→ **Exercise aim**
Which lines in the material below contain the word "shade"? Copy each of them.

═══ Data section

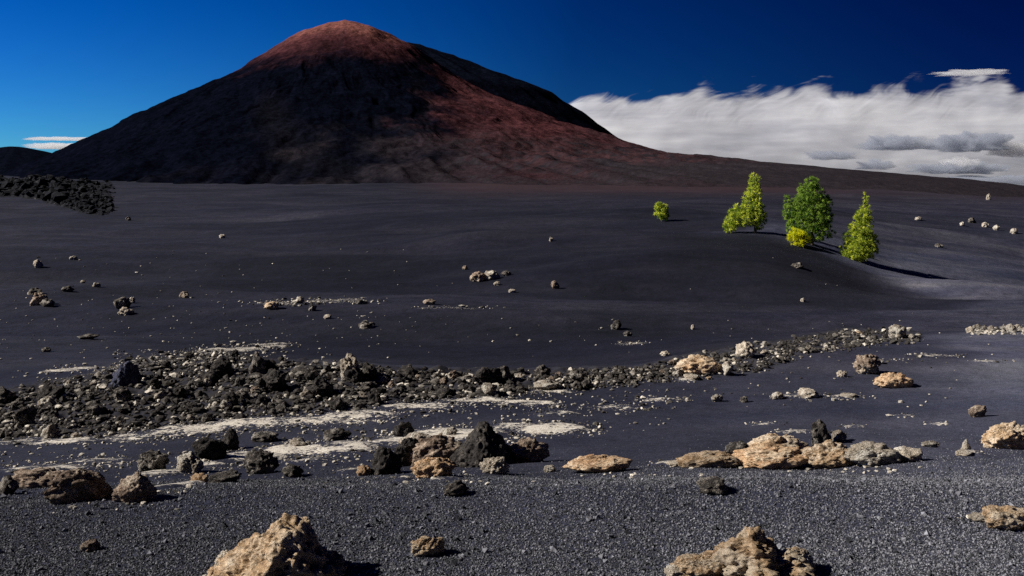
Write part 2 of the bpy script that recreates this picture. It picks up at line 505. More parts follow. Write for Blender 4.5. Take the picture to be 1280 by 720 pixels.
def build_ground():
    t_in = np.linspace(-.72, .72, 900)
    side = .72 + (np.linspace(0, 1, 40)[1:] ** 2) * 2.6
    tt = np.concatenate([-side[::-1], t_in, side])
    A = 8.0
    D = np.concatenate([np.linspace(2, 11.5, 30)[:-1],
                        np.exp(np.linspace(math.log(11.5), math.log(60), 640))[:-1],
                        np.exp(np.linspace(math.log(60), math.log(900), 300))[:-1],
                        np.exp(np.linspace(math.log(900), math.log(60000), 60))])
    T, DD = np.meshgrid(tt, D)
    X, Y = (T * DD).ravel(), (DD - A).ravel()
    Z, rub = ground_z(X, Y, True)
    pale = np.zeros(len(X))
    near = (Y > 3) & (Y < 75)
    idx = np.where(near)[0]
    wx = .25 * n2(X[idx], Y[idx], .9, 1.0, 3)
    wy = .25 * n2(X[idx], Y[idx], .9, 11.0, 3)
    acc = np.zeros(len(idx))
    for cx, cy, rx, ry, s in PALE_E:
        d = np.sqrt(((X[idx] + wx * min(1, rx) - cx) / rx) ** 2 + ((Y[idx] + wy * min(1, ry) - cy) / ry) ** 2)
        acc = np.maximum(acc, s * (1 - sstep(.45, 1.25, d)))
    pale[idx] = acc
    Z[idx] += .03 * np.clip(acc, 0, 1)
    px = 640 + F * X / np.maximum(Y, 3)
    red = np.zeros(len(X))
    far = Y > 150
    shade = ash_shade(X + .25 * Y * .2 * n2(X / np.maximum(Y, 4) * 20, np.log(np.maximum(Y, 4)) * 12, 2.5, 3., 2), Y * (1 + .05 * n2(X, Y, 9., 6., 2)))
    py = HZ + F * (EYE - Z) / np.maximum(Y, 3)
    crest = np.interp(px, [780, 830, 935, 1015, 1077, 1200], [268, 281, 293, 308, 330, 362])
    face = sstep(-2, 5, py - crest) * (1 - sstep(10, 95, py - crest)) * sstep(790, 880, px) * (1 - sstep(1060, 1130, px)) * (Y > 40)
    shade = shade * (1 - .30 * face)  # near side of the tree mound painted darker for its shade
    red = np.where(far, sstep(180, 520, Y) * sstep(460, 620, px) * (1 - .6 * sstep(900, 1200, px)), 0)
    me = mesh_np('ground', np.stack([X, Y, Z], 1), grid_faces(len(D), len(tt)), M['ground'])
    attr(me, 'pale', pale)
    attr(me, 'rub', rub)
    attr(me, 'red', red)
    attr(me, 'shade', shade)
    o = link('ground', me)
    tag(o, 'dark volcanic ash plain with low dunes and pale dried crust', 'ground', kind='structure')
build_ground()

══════

→ **The answer**
    shade = ash_shade(X + .25 * Y * .2 * n2(X / np.maximum(Y, 4) * 20, np.log(np.maximum(Y, 4)) * 12, 2.5, 3., 2), Y * (1 + .05 * n2(X, Y, 9., 6., 2)))
    shade = shade * (1 - .30 * face)  # near side of the tree mound painted darker for its shade
    attr(me, 'shade', shade)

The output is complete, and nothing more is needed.